Eto’o kadar, Deniz kadar koşturan, pozisyonlar kaçtıkça sinirlenen görmedim şahsen. Eto’o’yu kırdığınıza değmiş midir diye soruyorum şimdi? Umuyorum Eto’o bizi devre arasında bırakıp gitmez, yoksa bu milyonluk futbolcularla biz Avrupa’ya derken kümeye paraşütsüz düşeriz.
Yaza yaza yoruldum, siz yorulmadınız. İçeride hala ego savaşları mı devam ediyor? Sandro’nun kasaplığı karşısında yönetimimiz halen bir çözüm bulamamakta. Artık takımda yaptırımlara gidilmelidir. Ya para cezası verilmeli ya da kadro dışı bırakılmalı artık. Fair play kurallarının da acilen Sandro’ya hatırlatılması gerekiyor.

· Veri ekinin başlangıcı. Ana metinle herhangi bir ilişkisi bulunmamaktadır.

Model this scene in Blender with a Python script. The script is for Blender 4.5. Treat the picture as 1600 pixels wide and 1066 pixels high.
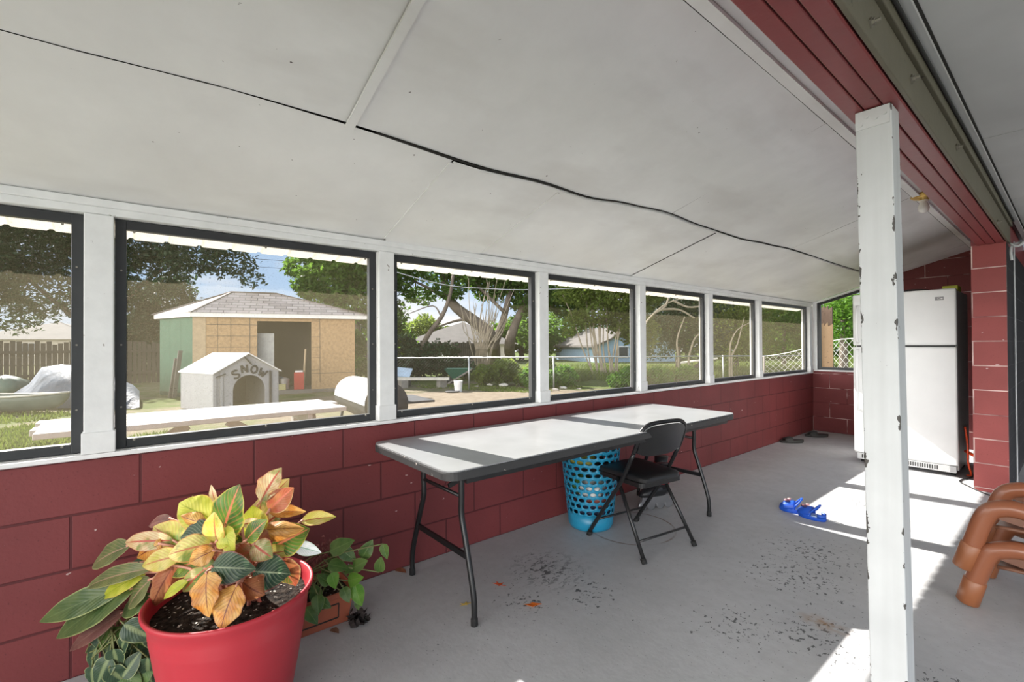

Bizim futbolcular bu maçları babasının çiftliklerindeki gibi halı saha maçı olarak görüyorlar herhalde. Bu ne pervasızlıktır ya hu? Hiç mi utanmaz insan? Hiçbir zaman unutmayın ki top asla önünüze düşmeyecek. Ne kadar koşarsanız değil ne kadar inanırsanız galibiyet sizin olur. Galibiyet size gelmez, siz galibiyete koşarsınız; azim ve hırsla…
Bir takım ancak taraftarla birleştiği zaman bir ruh oluşturur ama ben ortada sadece hayal kırıklığına sahip bir taraftardan başka bir şey göremiyorum. Belki de içimizdeki bu burukluk, bu üzgünlük bu yüzdendir. Sonuçta ortada doksan dakika boyunca azimli bir taraftar ve ruhsuzluğa gebe bir takım mevcut. Ama soruyorum, peki kilometrelerce yol gelen bu taraftarın hakkı ne olacak?
Haftaya Karabük maçında bu rezilliği izlemek istemiyoruz. Kazanmaya inancı olan bir takım görmek istiyoruz. Çünkü bu taraftar bu kadarını hak ediyor, en azından ruhunuzla, adam akıllı oynayıp yenilirseniz vallahi size tek kötü bir kelam etmeyiz. Çünkü biz “Ölümüne Antalya” deriz, bu yoldan dönmeyiz. Ama bu yolda takımımızı da bir yerlerde görmeyi arzu ederiz. Beklentilerimiz, hayallerimiz ve bu takıma inancımız bizi var eden bir sebep ve bu çizgiden dönmemeye kararlıyız. Takımın biraz daha gayretle çok iyi yerlere gelmesine inancımız tam ve beklentimiz biraz daha inançlı oynamalarıdır. Böyle lay lay lomla vakit geçer sanmayın. Gece kulüplerinde, havuz başlarında dönen hayat, meşin yuvarlağın peşinde dönmez. Sanmayın ki bu takımda kalıcısınız. Futbolcular, kravatlılar gider. Atkılılar kalır.
Yazacak kelime bırakmadınız ya helal olsun ve yazıklar olsun.
Bu haftalık bu kadar büyük Antalyaspor taraftarı… Atkılarınız boynunuzdan, bestelerimiz dilinizden ve ne olursa olsun umudumuz asla yüreklerimizden düşmesin.
Haftaya daha olumlu bir yazıda görüşmek dileğiyle… Antalyaspor aşkımız daim olsun!